* **Directions**:
Print out every record exactly as it appears.
• • •
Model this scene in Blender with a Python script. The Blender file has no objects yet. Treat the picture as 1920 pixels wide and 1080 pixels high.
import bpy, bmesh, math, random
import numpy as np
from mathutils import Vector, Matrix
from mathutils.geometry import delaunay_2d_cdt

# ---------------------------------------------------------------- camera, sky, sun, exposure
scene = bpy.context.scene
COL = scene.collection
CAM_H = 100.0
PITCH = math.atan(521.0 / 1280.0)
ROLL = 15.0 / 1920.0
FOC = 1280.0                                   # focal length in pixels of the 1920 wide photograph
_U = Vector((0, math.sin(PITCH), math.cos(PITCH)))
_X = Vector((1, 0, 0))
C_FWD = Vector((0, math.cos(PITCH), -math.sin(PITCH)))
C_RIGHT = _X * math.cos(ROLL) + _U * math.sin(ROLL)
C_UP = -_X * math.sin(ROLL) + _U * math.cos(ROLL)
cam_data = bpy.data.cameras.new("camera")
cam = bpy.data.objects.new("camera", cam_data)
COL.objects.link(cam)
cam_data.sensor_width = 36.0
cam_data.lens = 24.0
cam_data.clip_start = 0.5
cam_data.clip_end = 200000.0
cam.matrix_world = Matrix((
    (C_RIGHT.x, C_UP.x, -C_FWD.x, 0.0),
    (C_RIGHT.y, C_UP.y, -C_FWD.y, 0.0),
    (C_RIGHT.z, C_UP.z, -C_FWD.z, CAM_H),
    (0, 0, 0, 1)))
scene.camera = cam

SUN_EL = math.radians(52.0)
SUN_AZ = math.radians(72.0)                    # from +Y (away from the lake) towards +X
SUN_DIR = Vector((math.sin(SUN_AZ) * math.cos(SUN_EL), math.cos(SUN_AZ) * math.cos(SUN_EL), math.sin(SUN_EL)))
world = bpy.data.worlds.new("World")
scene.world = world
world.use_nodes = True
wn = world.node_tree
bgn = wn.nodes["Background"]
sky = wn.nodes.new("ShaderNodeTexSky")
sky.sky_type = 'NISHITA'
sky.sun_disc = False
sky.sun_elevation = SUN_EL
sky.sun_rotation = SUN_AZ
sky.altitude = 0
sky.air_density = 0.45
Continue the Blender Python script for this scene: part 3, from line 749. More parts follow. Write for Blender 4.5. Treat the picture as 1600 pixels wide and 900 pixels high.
• • •
* **Solution**:
Model this scene in Blender with a Python script. The Blender file has no objects yet. Treat the picture as 1920 pixels wide and 1080 pixels high.
import bpy, bmesh, math, random
import numpy as np
from mathutils import Vector, Matrix
from mathutils.geometry import delaunay_2d_cdt

# ---------------------------------------------------------------- camera, sky, sun, exposure
scene = bpy.context.scene
COL = scene.collection
CAM_H = 100.0
PITCH = math.atan(521.0 / 1280.0)
ROLL = 15.0 / 1920.0
FOC = 1280.0                                   # focal length in pixels of the 1920 wide photograph
_U = Vector((0, math.sin(PITCH), math.cos(PITCH)))
_X = Vector((1, 0, 0))
C_FWD = Vector((0, math.cos(PITCH), -math.sin(PITCH)))
C_RIGHT = _X * math.cos(ROLL) + _U * math.sin(ROLL)
C_UP = -_X * math.sin(ROLL) + _U * math.cos(ROLL)
cam_data = bpy.data.cameras.new("camera")
cam = bpy.data.objects.new("camera", cam_data)
COL.objects.link(cam)
cam_data.sensor_width = 36.0
cam_data.lens = 24.0
cam_data.clip_start = 0.5
cam_data.clip_end = 200000.0
cam.matrix_world = Matrix((
    (C_RIGHT.x, C_UP.x, -C_FWD.x, 0.0),
    (C_RIGHT.y, C_UP.y, -C_FWD.y, 0.0),
    (C_RIGHT.z, C_UP.z, -C_FWD.z, CAM_H),
    (0, 0, 0, 1)))
scene.camera = cam

SUN_EL = math.radians(52.0)
SUN_AZ = math.radians(72.0)                    # from +Y (away from the lake) towards +X
SUN_DIR = Vector((math.sin(SUN_AZ) * math.cos(SUN_EL), math.cos(SUN_AZ) * math.cos(SUN_EL), math.sin(SUN_EL)))
world = bpy.data.worlds.new("World")
scene.world = world
world.use_nodes = True
wn = world.node_tree
bgn = wn.nodes["Background"]
sky = wn.nodes.new("ShaderNodeTexSky")
sky.sky_type = 'NISHITA'
sky.sun_disc = False
sky.sun_elevation = SUN_EL
sky.sun_rotation = SUN_AZ
sky.altitude = 0
sky.air_density = 0.45
Continue the Blender Python script for this scene: part 3, from line 749. More parts follow. Write for Blender 4.5. Treat the picture as 1600 pixels wide and 900 pixels high.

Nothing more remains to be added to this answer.